Ludwig Boltzmann - Collected Quotes

"Since a given system can never of its own accord go over into another equally probable state but into a more probable one, it is likewise impossible to construct a system of bodies that after traversing various states returns periodically to its original state, that is a perpetual motion machine." (Ludwig Boltzmann, "'The Second Law of Thermodynamics", [Address to a Formal meeting of the Imperial Academy of Science], 1886)

"[...] the task of the theory consists in constructing a picture of the external world that exists purely internally and must be our guiding star in all thought and experiment; that is in completing, as it were, the thinking process and carrying out globally what on a small scale occurs within us whenever we form an idea." (Ludwig E Boltzmann, "On the Significance of Theories", 1890)


"One is almost tempted to assert that quite apart from its intellectual mission, theory is the most practical thing conceivable, the quintessence of practice as it were, since the precision of its conclusions cannot be reached by any routine of estimating or trial and error; although given the hidden ways of theory, this will hold only for those who walk them with complete confidence." (Ludwig E Boltzmann, "On the Significance of Theories", 1890)


"Most surprising and far-reaching analogies revealed themselves between apparently quite disparate natural processes. It seemed that nature had built the most various things on exactly the same pattern; or, in the dry words of the analyst, the same differential equations hold for the most various phenomena. (Ludwig Boltzmann, "On the methods of theoretical physics", 1892)

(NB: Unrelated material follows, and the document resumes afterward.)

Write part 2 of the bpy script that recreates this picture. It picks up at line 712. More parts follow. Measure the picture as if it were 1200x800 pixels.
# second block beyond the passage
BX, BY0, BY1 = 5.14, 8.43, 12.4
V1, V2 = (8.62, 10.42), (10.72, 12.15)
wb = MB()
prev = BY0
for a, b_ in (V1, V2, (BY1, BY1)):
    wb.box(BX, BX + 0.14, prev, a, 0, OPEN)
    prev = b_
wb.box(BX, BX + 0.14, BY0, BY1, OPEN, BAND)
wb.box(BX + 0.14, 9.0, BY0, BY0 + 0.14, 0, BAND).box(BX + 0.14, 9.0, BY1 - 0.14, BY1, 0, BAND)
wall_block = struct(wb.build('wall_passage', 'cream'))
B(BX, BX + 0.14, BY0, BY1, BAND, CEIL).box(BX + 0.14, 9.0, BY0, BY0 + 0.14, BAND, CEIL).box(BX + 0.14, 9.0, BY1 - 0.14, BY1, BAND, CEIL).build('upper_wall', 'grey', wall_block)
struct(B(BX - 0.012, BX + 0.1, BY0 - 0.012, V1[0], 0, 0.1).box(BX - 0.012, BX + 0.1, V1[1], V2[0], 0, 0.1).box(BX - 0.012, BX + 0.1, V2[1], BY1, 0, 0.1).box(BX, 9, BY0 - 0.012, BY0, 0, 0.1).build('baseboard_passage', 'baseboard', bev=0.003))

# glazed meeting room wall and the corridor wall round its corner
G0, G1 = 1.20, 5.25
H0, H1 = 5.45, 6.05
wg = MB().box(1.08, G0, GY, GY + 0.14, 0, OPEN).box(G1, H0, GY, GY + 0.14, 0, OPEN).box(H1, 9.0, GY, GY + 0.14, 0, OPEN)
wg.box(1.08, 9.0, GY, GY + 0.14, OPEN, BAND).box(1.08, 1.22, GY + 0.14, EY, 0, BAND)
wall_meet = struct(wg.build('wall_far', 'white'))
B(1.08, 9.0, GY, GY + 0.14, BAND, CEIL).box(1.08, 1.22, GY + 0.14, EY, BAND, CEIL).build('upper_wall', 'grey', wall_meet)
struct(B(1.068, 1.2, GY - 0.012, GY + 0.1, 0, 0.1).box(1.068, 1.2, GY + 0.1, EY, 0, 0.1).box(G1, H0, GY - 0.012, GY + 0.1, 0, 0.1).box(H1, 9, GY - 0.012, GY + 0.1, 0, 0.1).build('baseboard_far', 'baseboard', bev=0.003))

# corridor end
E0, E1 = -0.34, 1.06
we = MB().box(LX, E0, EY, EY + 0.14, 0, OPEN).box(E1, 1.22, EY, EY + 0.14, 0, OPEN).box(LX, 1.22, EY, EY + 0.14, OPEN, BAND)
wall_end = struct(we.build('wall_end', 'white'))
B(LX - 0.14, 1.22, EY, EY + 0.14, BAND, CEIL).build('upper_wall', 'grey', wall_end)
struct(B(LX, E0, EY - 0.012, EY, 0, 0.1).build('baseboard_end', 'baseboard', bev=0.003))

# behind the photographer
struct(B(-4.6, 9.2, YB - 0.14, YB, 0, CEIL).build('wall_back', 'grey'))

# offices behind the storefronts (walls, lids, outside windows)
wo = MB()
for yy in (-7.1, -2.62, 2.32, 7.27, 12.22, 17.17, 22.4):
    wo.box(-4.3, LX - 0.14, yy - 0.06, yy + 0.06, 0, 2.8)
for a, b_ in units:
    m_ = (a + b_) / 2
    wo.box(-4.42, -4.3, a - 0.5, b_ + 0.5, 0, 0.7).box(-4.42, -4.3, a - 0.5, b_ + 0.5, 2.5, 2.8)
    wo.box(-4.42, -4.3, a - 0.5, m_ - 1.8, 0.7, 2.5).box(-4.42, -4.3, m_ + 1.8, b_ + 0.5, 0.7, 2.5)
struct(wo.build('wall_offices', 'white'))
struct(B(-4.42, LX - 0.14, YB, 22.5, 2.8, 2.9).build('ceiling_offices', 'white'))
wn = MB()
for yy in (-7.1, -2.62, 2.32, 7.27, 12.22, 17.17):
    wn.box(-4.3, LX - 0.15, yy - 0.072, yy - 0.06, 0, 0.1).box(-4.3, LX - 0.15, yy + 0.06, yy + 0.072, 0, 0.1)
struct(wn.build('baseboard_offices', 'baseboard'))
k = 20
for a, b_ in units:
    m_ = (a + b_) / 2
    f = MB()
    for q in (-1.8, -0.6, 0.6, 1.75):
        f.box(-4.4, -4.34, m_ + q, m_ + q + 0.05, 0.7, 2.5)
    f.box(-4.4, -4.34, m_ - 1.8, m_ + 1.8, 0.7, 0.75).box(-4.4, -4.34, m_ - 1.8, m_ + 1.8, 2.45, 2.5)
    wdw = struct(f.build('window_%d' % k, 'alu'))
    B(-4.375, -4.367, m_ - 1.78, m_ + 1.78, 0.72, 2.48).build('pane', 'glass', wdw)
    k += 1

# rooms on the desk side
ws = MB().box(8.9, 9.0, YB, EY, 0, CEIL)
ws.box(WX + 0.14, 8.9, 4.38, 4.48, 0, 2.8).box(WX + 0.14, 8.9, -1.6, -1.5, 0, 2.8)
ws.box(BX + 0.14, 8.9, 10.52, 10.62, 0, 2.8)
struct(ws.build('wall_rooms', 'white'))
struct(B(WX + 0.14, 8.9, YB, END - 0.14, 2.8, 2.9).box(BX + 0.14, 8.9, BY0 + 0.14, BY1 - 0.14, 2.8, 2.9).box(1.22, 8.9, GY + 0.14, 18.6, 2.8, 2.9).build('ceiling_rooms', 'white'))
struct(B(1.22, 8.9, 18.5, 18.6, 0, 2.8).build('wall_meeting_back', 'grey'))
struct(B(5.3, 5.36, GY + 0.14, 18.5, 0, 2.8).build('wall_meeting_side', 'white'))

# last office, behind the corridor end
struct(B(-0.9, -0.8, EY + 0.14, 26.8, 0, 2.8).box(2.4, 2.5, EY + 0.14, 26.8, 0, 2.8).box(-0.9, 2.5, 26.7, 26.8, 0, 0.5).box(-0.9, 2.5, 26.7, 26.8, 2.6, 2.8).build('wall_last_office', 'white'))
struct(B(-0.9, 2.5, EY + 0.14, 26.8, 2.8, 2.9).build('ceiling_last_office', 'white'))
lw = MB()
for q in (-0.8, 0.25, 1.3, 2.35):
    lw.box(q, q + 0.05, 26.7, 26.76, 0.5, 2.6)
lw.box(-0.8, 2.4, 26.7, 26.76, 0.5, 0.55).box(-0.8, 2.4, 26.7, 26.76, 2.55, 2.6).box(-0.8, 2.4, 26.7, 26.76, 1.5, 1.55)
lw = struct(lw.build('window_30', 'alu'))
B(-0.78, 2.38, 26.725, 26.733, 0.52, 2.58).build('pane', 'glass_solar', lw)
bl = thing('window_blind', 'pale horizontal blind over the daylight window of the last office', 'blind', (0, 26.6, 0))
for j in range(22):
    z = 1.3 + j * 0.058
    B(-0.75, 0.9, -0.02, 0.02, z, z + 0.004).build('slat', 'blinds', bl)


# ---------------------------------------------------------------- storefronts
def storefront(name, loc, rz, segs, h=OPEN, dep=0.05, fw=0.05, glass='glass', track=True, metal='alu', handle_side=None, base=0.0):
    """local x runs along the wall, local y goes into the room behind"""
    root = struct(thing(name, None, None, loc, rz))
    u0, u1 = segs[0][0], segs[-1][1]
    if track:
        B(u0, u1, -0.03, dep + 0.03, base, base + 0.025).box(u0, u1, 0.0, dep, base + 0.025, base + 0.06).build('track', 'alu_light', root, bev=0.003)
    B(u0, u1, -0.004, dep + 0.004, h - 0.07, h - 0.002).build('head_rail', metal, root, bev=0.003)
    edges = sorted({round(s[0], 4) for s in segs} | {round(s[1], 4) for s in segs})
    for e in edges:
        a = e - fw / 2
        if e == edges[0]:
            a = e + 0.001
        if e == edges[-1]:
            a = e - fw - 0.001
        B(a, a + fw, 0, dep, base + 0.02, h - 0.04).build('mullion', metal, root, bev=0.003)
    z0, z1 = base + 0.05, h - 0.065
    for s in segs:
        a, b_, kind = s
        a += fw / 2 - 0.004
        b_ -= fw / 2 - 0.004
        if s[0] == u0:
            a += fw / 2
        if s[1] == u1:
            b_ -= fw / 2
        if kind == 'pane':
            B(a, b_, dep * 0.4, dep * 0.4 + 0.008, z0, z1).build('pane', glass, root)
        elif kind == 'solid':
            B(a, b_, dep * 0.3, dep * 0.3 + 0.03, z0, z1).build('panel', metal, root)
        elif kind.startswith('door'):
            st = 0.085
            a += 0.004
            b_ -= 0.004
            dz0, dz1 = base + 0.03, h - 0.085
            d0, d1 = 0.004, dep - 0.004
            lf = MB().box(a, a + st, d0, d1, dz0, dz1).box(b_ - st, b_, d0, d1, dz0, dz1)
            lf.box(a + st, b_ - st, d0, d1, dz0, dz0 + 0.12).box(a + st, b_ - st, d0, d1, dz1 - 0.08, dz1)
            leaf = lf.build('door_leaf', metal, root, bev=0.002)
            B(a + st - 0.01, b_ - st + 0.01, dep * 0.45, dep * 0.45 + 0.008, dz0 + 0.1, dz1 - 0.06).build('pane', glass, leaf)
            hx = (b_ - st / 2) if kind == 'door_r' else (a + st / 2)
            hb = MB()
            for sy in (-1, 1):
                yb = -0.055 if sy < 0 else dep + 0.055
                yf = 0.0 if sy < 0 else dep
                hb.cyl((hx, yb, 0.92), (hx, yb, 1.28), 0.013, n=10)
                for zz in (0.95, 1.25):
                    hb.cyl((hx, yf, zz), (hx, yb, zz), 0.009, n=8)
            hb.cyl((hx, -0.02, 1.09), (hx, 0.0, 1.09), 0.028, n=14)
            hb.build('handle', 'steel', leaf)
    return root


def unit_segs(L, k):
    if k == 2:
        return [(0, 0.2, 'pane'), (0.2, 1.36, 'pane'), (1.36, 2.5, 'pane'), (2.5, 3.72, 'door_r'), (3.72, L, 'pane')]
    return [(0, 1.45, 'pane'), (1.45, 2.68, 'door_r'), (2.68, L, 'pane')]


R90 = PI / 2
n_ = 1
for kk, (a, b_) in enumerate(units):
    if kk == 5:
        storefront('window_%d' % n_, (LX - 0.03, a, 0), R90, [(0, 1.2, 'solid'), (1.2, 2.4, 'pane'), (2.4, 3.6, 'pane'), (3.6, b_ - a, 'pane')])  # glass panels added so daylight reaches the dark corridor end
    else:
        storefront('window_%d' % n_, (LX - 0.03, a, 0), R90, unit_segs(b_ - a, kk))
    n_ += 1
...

"Every hypothesis must derive indubitable results from mechanically well-defined assumptions by mathematically correct methods." (Ludwig Boltzmann, "Certain Questions of the Theory of Gasses", Nature Vol. 51 (1322), 1895)

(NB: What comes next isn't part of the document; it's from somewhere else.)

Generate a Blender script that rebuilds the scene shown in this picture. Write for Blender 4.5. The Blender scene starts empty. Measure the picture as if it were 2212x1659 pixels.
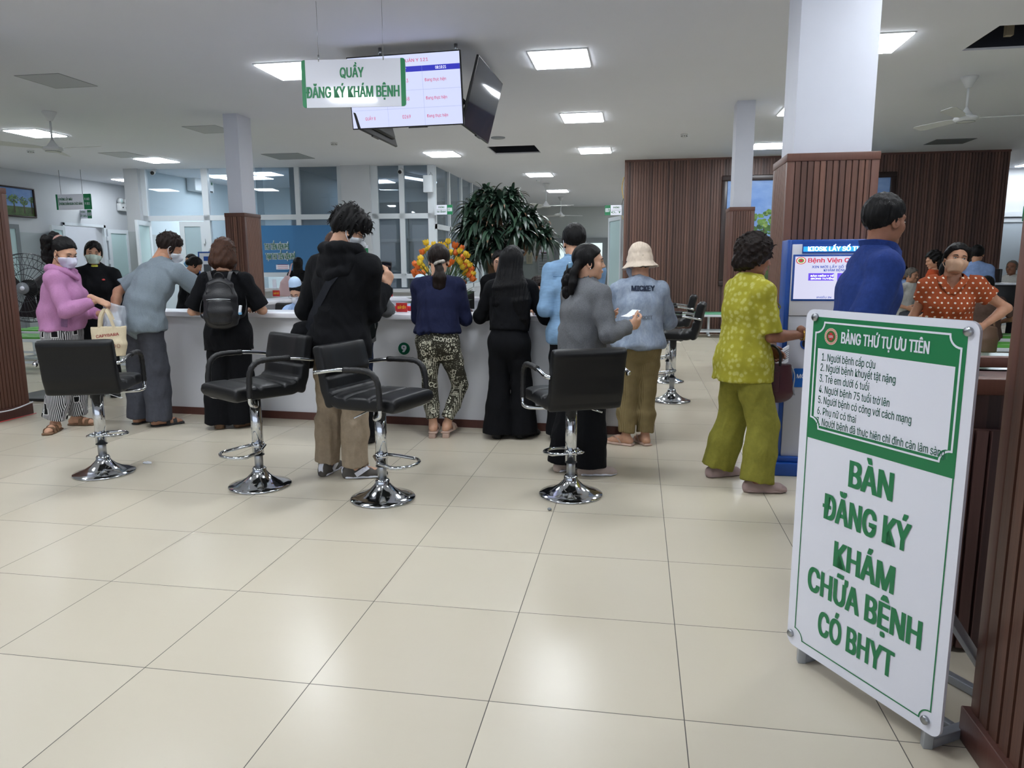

"Experience teaches that one will be led to new discoveries almost exclusively by means of special mechanical models." (Ludwig Boltzmann, "Lectures on Gas Theory", 1896)


"All our ideas and concepts are only internal pictures, or if spoken, combinations of sounds. The task of our thinking is so to use and combine them that by their means we always most readily hit upon the correct actions and guide others likewise. In this, metaphysics follows the most down-to-earth and practical point of view, so that extremes meet. The conceptual signs that we form thus exist only within us, we cannot measure external phenomena by the standard of our ideas. We can therefore pose such formal questions as whether only matter exists and force is a property of it, or whether force exists independently of matter or conversely whether matter is a product of force but none of these questions are significant since all these concepts are only mental pictures whose purpose is to represent phenomena correctly." (Ludwig Boltzmann, 1899)

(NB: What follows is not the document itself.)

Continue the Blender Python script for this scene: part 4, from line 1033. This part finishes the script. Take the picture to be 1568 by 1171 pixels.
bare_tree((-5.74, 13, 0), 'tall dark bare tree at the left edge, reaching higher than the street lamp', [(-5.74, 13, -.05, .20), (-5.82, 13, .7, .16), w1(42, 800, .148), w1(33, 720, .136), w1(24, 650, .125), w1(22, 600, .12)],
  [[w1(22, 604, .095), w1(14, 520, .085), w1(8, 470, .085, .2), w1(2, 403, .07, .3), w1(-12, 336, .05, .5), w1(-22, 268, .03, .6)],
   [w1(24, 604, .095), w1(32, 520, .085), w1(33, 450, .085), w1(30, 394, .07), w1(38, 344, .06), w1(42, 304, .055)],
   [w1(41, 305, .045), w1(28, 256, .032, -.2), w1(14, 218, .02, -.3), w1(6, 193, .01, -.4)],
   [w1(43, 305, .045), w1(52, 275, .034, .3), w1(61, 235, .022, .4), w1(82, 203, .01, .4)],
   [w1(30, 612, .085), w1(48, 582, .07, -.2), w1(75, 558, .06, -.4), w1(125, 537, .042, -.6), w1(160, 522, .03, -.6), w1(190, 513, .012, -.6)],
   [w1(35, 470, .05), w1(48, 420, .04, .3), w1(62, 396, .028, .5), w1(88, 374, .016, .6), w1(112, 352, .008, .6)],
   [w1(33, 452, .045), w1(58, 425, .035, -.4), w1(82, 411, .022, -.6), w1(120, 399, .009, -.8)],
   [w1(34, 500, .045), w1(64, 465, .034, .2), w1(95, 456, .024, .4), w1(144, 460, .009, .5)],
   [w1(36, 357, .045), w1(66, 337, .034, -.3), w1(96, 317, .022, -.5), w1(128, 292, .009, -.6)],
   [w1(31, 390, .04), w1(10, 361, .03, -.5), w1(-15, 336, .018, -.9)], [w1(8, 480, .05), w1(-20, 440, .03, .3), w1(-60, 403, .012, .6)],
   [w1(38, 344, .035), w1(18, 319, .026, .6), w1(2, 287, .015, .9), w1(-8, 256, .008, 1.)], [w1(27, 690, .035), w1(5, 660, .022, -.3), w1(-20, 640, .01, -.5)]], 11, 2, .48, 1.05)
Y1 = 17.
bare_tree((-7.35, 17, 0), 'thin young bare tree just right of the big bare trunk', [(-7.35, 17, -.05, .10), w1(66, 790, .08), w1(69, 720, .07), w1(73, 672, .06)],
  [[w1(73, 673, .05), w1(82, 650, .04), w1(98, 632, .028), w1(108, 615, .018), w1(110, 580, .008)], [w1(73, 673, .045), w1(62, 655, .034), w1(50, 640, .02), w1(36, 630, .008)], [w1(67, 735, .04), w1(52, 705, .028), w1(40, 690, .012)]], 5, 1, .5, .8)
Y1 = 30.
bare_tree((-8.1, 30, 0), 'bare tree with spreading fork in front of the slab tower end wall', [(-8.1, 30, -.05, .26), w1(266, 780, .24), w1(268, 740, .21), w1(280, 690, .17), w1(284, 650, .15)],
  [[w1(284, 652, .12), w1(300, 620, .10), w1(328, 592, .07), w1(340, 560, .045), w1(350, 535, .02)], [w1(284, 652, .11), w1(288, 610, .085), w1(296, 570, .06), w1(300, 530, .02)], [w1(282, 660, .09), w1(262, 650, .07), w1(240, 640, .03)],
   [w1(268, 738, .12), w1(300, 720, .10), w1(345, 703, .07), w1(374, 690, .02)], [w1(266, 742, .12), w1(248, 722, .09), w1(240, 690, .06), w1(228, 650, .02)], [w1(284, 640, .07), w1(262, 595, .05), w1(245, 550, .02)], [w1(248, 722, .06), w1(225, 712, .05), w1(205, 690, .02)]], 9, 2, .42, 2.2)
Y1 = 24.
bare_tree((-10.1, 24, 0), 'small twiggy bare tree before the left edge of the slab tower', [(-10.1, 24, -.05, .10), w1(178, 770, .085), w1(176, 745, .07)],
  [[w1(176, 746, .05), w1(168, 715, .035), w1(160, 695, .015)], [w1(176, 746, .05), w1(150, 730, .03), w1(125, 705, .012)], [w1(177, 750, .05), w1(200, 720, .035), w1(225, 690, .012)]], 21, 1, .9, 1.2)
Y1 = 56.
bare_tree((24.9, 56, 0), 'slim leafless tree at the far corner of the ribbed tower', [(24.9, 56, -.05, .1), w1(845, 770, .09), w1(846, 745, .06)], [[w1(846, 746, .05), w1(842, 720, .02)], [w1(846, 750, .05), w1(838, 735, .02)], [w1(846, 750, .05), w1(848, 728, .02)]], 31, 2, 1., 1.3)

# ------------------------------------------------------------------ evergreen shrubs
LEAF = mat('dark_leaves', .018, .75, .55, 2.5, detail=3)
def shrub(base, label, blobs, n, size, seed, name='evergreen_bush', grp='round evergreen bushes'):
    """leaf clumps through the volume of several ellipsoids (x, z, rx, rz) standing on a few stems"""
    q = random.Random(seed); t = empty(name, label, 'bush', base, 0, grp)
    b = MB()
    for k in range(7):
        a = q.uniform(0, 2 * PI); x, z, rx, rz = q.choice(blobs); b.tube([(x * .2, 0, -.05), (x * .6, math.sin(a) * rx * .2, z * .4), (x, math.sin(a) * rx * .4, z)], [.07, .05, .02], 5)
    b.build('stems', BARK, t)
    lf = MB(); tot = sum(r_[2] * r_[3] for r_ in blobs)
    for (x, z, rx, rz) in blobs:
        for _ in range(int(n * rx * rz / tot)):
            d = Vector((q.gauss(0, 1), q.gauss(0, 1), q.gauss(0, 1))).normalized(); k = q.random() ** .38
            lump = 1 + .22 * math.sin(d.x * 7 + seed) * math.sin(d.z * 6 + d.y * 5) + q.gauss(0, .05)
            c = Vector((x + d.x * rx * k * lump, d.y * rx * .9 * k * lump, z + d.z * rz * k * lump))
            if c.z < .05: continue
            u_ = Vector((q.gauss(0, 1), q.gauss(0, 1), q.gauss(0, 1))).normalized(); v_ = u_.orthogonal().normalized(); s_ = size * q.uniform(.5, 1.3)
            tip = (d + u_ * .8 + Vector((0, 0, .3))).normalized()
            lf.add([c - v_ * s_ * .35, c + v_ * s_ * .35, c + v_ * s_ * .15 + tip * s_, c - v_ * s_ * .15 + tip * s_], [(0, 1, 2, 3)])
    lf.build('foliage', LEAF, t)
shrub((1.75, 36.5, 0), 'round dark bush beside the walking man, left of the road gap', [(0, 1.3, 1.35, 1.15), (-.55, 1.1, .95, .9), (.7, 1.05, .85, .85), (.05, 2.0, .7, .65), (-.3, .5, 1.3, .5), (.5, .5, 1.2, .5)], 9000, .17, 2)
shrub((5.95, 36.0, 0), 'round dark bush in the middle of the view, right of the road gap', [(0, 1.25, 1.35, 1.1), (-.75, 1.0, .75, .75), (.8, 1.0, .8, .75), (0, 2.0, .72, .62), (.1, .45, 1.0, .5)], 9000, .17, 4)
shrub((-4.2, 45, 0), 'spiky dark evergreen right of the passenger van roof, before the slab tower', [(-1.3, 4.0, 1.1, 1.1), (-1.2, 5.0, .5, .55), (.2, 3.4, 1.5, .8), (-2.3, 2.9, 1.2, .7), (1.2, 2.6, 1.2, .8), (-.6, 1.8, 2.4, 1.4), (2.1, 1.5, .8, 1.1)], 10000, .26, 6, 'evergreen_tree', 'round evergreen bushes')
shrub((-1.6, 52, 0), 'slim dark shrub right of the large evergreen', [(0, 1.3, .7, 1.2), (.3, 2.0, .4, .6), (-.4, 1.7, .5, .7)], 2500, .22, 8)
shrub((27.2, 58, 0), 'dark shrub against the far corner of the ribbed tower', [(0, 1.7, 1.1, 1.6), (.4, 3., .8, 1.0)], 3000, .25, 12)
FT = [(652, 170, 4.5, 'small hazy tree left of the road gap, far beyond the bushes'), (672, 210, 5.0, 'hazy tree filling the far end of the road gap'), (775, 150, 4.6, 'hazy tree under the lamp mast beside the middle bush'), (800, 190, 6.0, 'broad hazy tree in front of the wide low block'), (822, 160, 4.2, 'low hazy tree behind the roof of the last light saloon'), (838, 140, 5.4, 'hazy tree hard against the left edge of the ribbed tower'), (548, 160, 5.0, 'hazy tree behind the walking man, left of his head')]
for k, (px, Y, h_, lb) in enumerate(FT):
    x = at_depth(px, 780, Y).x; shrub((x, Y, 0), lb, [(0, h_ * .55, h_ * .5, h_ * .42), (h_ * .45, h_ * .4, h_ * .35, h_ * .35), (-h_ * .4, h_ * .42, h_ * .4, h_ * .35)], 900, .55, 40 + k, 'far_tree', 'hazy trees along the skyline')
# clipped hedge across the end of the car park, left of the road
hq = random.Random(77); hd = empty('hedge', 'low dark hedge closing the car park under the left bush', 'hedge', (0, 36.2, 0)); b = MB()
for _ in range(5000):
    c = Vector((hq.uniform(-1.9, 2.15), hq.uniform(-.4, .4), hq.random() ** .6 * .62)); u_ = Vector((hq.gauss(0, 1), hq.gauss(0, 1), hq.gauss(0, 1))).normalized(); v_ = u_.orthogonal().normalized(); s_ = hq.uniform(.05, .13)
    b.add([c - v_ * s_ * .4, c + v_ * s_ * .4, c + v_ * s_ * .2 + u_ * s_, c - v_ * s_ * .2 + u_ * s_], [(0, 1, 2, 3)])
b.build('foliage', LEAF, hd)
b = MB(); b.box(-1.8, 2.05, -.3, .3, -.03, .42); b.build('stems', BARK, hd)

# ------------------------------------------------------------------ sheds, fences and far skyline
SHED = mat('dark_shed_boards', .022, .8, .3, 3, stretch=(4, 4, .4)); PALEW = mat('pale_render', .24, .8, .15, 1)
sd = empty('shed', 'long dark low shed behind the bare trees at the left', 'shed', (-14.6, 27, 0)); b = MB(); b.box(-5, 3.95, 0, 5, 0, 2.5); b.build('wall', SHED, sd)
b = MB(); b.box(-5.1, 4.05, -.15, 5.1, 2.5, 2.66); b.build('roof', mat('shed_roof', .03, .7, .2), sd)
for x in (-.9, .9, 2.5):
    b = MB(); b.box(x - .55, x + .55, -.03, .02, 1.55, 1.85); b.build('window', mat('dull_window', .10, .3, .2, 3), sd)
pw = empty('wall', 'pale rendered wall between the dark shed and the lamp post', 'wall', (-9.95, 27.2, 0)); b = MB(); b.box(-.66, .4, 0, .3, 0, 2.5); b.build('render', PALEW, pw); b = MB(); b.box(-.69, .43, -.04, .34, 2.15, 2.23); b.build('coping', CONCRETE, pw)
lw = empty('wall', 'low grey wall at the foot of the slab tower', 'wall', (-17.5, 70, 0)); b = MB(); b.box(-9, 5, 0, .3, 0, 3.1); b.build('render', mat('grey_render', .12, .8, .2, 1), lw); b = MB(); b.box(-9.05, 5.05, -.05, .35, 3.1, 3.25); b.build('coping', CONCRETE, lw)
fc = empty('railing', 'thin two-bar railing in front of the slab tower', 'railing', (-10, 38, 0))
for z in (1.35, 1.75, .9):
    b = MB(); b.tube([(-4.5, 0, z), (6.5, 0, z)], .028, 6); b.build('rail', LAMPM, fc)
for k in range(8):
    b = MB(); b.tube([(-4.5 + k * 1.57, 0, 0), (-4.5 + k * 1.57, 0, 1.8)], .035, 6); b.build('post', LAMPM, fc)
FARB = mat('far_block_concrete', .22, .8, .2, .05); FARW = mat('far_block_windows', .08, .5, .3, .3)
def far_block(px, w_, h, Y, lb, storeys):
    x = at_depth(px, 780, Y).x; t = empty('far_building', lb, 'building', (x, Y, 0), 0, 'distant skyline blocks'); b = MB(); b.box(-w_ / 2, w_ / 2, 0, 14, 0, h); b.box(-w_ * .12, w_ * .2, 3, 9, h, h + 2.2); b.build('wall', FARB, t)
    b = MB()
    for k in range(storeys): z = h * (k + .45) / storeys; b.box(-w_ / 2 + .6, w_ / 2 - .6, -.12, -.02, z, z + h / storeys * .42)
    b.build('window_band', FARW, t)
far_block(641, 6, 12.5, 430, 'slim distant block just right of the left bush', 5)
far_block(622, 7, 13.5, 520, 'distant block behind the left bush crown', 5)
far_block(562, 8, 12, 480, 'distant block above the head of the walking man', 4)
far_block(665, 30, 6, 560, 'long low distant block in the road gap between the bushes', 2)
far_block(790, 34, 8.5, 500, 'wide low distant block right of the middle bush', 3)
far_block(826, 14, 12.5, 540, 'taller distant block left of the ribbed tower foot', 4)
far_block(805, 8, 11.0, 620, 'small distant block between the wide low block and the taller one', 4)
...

"[…] no theory can be objective, actually coinciding with nature, but rather that each theory is only a mental picture of phenomena, related to them as sign is to designatum. From this it follows that it cannot be our task to find an absolutely correct theory but rather a picture that is, as simple as possible and that represents phenomena as accurately as possible. One might even conceive of two quite different theories both equally simple and equally congruent with phenomena, which therefore in spite of their difference are equally correct. (Ludwig Boltzmann, "On the development of the methods of theoretical physics", 1899)

"What, then, is meant by having perfectly correct understanding of a mechanism? Everybody knows that the practical criterion for this consists in being able to handle it correctly. However, I go further and assert that this is the only tenable definition of understanding a mechanism. (Ludwig Boltzmann, "On the principles of mechanics", 1902)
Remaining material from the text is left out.